GHOST IN THE MACHINE From the plastic model stage, Shelob had to make its biggest leap: into the computer. ''It's quite a process to get it in there, because it isn't as straightforward as it seems,'' says Rygiel. Although it was relatively easy to laser-scan the model into the computer to create a 3-D image, the process of giving Shelob a skeleton was painstaking work. ''You have to rig the muscles to move correctly. The work is in making it animatable,'' says Rygiel.
Other tedious steps included adding color, hair, and matching the spider's lighting to that of the real film footage he was ultimately inserted into. ''Computer programs are just not as sophisticated as the real world when it comes to lighting,'' says Rygiel. ''You may have technically perfect versions of what the spider should be, but then you'd stick him in a cave and he didn't look right.'' Animators had to painstakingly hand-tweak shades and color from frame to frame to make Shelob blend into his surroundings.
BIG HAIRY DEAL Shelob may have been based on a tunnelweb spider, but making him look like a bad guy who could throw his weight around took some creativity. ''You have to break the phenomenon of 'Well, here's a really small spider we just blew up,''' says Rygiel. For the Weta team, it took guts. ''We wanted [the abdomen] to be this gelatinous sac that squished around as he moved and compressed correctly when he shoved himself into the tunnel.'' According to Rygiel, without taking weight into consideration Shelob's tight squeeze would have looked like ''a big cork going in.'' Or kind of like Jack Nicholson putting on a Speedo.

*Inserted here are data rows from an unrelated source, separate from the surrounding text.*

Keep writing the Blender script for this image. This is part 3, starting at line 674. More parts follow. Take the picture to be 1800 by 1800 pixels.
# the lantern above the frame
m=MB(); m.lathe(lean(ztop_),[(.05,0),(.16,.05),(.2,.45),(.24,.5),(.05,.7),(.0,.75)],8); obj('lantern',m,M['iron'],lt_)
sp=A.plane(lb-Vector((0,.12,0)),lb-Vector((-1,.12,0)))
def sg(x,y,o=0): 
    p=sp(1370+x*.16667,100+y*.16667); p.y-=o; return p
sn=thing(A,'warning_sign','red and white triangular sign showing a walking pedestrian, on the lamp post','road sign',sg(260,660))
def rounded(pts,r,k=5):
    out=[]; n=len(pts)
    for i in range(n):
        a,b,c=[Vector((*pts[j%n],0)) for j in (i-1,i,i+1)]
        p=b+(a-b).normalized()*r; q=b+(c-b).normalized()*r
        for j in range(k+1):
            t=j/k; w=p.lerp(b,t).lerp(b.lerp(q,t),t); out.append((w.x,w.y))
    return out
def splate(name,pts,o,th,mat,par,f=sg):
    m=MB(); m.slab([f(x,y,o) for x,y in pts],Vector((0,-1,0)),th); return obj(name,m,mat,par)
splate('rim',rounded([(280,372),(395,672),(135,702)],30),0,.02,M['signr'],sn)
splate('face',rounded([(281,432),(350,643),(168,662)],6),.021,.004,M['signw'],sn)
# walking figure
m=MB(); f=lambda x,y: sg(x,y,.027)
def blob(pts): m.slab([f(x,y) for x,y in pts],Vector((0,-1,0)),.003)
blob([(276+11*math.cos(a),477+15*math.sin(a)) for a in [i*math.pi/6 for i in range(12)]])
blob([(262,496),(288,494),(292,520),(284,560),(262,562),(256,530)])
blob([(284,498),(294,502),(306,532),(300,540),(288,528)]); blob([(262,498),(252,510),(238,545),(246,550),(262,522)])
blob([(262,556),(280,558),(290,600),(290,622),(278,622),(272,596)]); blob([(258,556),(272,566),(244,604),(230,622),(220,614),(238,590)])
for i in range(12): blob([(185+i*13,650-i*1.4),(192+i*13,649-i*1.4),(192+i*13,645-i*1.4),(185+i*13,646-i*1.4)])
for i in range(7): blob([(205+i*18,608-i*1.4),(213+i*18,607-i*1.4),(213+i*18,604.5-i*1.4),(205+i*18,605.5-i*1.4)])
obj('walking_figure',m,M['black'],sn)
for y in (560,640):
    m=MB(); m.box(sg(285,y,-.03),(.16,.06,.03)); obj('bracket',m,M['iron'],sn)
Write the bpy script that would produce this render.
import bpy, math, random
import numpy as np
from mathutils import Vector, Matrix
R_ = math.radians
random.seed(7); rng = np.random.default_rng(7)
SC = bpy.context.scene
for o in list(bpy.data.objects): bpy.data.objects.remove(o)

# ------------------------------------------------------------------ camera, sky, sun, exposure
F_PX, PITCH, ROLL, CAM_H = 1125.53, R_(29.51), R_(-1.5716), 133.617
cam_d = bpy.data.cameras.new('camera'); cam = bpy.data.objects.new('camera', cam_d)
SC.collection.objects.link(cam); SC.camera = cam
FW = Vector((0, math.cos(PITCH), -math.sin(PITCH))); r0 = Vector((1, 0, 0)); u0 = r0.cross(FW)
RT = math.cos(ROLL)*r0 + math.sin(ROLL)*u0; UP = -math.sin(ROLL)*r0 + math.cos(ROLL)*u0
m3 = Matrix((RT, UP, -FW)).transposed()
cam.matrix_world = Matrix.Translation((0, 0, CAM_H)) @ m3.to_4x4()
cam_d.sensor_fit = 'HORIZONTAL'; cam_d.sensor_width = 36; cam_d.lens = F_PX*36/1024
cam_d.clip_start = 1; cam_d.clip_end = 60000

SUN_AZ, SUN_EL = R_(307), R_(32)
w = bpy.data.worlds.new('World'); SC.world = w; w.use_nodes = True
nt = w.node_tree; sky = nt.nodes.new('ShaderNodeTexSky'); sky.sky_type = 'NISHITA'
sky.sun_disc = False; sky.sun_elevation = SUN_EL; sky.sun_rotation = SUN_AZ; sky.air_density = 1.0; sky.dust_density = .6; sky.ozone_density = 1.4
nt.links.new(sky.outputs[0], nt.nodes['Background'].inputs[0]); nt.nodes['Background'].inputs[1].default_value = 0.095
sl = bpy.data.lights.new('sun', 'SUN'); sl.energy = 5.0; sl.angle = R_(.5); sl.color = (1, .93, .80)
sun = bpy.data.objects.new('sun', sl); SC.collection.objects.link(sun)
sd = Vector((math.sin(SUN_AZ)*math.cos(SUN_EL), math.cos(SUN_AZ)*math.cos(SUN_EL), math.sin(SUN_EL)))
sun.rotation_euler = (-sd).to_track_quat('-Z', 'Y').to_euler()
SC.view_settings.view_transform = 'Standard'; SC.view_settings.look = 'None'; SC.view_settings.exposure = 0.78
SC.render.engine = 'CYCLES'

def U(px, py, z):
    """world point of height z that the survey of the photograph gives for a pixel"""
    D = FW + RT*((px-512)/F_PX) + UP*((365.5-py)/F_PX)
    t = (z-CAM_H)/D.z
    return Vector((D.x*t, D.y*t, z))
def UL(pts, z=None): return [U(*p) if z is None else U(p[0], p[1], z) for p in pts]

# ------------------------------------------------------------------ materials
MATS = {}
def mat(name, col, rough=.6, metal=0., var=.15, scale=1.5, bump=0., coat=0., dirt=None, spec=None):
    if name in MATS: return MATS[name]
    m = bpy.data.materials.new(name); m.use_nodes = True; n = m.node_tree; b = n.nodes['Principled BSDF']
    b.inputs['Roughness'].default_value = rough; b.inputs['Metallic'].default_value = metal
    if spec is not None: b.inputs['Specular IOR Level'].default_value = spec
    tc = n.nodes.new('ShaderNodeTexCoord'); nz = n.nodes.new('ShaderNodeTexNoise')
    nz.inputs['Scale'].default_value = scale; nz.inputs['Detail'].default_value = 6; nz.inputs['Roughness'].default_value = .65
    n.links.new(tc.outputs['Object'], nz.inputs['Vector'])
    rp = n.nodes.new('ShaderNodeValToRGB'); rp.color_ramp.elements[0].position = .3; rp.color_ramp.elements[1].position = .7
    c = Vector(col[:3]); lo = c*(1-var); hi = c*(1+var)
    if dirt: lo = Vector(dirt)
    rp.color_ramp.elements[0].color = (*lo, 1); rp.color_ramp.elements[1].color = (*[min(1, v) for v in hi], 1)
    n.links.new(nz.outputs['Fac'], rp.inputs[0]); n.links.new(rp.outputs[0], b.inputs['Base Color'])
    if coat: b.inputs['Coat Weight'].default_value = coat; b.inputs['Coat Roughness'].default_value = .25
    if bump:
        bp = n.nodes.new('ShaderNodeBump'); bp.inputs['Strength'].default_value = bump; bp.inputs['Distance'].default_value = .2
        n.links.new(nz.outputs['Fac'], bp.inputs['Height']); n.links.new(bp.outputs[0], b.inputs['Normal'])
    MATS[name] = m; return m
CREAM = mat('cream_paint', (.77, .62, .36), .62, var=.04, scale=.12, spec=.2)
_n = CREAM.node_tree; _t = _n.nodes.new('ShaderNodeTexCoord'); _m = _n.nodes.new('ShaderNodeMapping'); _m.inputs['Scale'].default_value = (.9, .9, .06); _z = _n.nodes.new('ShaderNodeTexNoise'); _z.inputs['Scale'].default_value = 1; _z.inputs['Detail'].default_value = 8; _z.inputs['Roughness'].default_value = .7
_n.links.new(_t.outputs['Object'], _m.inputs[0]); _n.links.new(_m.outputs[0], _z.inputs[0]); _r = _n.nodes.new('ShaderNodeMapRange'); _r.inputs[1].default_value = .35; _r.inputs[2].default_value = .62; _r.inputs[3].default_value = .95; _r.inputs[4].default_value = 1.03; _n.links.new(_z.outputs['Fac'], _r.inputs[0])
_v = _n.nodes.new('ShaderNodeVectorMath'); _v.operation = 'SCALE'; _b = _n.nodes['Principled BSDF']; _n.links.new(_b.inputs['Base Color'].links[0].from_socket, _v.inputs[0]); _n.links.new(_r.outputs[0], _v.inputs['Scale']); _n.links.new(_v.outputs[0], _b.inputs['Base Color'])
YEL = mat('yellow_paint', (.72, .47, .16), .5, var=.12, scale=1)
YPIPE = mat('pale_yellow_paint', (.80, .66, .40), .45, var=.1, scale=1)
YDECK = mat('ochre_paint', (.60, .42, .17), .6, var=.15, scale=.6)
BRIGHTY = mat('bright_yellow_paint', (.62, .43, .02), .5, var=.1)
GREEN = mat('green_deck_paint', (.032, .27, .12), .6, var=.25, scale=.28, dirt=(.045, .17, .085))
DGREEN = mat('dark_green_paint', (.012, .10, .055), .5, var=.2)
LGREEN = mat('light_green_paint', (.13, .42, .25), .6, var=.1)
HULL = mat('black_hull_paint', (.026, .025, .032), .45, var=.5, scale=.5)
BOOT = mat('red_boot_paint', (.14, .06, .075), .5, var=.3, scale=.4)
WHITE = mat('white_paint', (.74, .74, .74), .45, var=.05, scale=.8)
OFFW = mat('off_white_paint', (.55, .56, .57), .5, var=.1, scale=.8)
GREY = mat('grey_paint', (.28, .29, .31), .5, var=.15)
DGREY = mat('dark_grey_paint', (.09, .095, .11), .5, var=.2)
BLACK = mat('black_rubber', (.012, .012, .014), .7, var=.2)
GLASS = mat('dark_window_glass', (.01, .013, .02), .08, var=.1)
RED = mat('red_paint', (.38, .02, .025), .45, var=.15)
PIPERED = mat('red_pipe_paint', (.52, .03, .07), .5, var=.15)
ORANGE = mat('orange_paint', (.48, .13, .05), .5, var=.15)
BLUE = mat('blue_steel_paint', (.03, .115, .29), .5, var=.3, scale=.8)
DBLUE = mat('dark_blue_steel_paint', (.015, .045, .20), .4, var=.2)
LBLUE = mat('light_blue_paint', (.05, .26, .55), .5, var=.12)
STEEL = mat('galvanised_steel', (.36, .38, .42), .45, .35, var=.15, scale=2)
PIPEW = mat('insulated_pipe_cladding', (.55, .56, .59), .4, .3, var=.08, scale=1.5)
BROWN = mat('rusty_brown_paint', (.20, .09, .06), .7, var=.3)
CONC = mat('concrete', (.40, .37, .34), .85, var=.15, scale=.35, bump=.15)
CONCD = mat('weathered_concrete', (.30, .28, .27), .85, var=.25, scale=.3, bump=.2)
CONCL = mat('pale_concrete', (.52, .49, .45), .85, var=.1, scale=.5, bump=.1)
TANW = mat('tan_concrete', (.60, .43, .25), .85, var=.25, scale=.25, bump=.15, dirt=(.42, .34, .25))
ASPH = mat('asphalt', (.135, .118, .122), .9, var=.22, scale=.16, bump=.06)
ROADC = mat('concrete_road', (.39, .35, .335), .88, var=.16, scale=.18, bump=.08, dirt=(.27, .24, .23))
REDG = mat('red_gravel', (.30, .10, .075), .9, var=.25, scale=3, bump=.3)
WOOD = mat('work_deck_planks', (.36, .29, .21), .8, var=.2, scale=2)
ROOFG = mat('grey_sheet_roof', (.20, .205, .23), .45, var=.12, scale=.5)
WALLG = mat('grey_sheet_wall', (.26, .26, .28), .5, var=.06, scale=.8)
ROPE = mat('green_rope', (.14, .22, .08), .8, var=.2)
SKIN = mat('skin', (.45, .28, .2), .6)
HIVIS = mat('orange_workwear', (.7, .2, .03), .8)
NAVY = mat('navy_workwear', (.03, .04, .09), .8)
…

DETAILS, DETAILS Though some fans will be too busy covering their eyes to even see it, the massive arachnid's slow-then-fast gait was an unexpected development. ''I always thought of Shelob as this slow, creeping thing,'' Rygiel says. ''But one of our animators came up with this quick, skittering approach. The minute we saw it, we thought, 'Oh, that's interesting!' So we have a combination of skittering and crawling.''
Another last-minute tweak had to do with Shelob's once-immaculate grooming. ''I remember at one point we had a big argument,'' says Rygiel. ''Shelob was beautifully rendered, but he looked too clean.'' Rygiel argued that a cave-dwelling arachnid would be covered in spider webs and dirt. ''So the whole crew got sort of p---ed off, and we had to go back and add spider webs.'' It's a dirty job, but somebody's got to do it.